I don't care what people say, swerving to the left to avoid the social media bandwagon does not make you anti-socialism, non-conforming, anti-consumerist, or anti-anything. What would we have done without, dare I say, Myspace. Our high school days would have been spent vandalizing desks and googling Josh Hartnett (more so than we did), rather than MySpace stalking the very real teenage crush that sat opposite us. We loved MySpace, we loved that it gave us an identity, that we could prove how indi and alternative we were by adding a Midnight Juggernaughts or Taking Back Sunday sound file to our profiles, we loved how we could find our best 'MySpace photo' angle with our friends and most of all we loved that we could be mouthy teenagers in a globally public, yet still somehow private forum.

Then post-graduation Facebook came along, it wasn't as pretty but god was it cool. We signed up, because signing up meant we had moved on from MySpace and high school, and we were cool because we could unload even more information about our private lives into a public sphere. We could also connect to people, and places and things. We could 'Like'... olives, and cats, vintage and John Hughes films. We fell victim to social marketing campaigns and hated that the internet now somehow knew all our interests, even though we knew we had ignorantly told it them. Social media had become clever, more clever than us.

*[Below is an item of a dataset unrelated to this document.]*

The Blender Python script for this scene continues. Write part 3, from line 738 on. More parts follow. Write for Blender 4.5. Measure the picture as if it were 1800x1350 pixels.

Twitter started flapping about, and of course we loathed it. By this point, I was a proper (young) professional marketer and not only trying to find my own online voice, but also that of the theatre shows I was selling to a middle aged, social media illiterate audience. I didn't care that someone I worked with had a roast for dinner, but I did care about cheap tickets and exclusive information about things, and I did care how many followers I had even though I never said anything of interest... I was determined to find the balance, in 140 characters or less.


Facebook status updates got shorter and became tweets, while blogging became the next big thing. As we grew up, and got smarter so did our need for online interaction. By now we all had smart phones and we looked the tech-savvy social media junkie part. Our tone of voice was out there but visually we wanted to brag about stuff that no one would care about offline, so we embraced Instagram.

Now everyone I know Instagrams and tweets, and instead of writing home we blog and share a link on our Facebook walls. Next, in an incarnation of Facebook liking, blogging and Instagraming someone in the big old internet world has given us Pinterest. At first glance I of course think it's pointless, another 'creative' channel for anyone who lacks creativity, a hub for pro-ana sites and home decoration. And you know what, with no surprises I hate it, while knowing perfectly well it's only a matter of time before I embrace it. Before it marks another social milestone in my life.


PS. I just pinned myself to a picture of a cat with a pink cupcake on it's head. Shit.